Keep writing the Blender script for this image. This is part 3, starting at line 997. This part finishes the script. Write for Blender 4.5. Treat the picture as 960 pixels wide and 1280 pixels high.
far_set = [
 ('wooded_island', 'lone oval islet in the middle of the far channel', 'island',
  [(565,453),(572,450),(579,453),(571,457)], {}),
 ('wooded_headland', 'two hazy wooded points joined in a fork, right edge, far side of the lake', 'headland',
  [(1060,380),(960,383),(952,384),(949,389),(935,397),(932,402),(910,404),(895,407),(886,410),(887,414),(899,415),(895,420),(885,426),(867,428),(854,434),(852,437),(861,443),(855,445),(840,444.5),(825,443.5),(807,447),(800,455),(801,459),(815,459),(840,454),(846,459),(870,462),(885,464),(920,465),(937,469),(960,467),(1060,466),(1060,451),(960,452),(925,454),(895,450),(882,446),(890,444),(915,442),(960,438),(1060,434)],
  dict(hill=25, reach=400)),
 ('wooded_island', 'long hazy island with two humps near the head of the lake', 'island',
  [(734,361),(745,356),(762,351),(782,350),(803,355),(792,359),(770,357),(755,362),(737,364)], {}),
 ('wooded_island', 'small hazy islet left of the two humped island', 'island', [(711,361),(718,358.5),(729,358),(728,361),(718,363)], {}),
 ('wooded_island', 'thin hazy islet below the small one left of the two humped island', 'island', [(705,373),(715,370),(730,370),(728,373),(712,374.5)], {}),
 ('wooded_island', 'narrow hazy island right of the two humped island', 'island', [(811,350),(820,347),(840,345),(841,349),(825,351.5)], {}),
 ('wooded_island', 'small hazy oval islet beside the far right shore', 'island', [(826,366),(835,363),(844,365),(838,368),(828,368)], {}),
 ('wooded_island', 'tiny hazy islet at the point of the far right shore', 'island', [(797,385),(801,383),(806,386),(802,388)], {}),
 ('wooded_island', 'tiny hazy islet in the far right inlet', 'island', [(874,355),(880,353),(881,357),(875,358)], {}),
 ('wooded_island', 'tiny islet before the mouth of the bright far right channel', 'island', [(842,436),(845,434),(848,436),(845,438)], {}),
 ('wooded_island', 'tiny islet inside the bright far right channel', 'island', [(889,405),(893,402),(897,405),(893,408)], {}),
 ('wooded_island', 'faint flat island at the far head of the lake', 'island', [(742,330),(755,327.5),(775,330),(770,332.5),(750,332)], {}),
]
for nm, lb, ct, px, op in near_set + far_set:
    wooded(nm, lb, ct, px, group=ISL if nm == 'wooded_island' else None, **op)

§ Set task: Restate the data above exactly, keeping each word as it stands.

§ Solution for this problem:
Keep writing the Blender script for this image. This is part 3, starting at line 997. This part finishes the script. Write for Blender 4.5. Treat the picture as 960 pixels wide and 1280 pixels high.
far_set = [
 ('wooded_island', 'lone oval islet in the middle of the far channel', 'island',
  [(565,453),(572,450),(579,453),(571,457)], {}),
 ('wooded_headland', 'two hazy wooded points joined in a fork, right edge, far side of the lake', 'headland',
  [(1060,380),(960,383),(952,384),(949,389),(935,397),(932,402),(910,404),(895,407),(886,410),(887,414),(899,415),(895,420),(885,426),(867,428),(854,434),(852,437),(861,443),(855,445),(840,444.5),(825,443.5),(807,447),(800,455),(801,459),(815,459),(840,454),(846,459),(870,462),(885,464),(920,465),(937,469),(960,467),(1060,466),(1060,451),(960,452),(925,454),(895,450),(882,446),(890,444),(915,442),(960,438),(1060,434)],
  dict(hill=25, reach=400)),
 ('wooded_island', 'long hazy island with two humps near the head of the lake', 'island',
  [(734,361),(745,356),(762,351),(782,350),(803,355),(792,359),(770,357),(755,362),(737,364)], {}),
 ('wooded_island', 'small hazy islet left of the two humped island', 'island', [(711,361),(718,358.5),(729,358),(728,361),(718,363)], {}),
 ('wooded_island', 'thin hazy islet below the small one left of the two humped island', 'island', [(705,373),(715,370),(730,370),(728,373),(712,374.5)], {}),
 ('wooded_island', 'narrow hazy island right of the two humped island', 'island', [(811,350),(820,347),(840,345),(841,349),(825,351.5)], {}),
 ('wooded_island', 'small hazy oval islet beside the far right shore', 'island', [(826,366),(835,363),(844,365),(838,368),(828,368)], {}),
 ('wooded_island', 'tiny hazy islet at the point of the far right shore', 'island', [(797,385),(801,383),(806,386),(802,388)], {}),
 ('wooded_island', 'tiny hazy islet in the far right inlet', 'island', [(874,355),(880,353),(881,357),(875,358)], {}),
 ('wooded_island', 'tiny islet before the mouth of the bright far right channel', 'island', [(842,436),(845,434),(848,436),(845,438)], {}),
 ('wooded_island', 'tiny islet inside the bright far right channel', 'island', [(889,405),(893,402),(897,405),(893,408)], {}),
 ('wooded_island', 'faint flat island at the far head of the lake', 'island', [(742,330),(755,327.5),(775,330),(770,332.5),(750,332)], {}),
]
for nm, lb, ct, px, op in near_set + far_set:
    wooded(nm, lb, ct, px, group=ISL if nm == 'wooded_island' else None, **op)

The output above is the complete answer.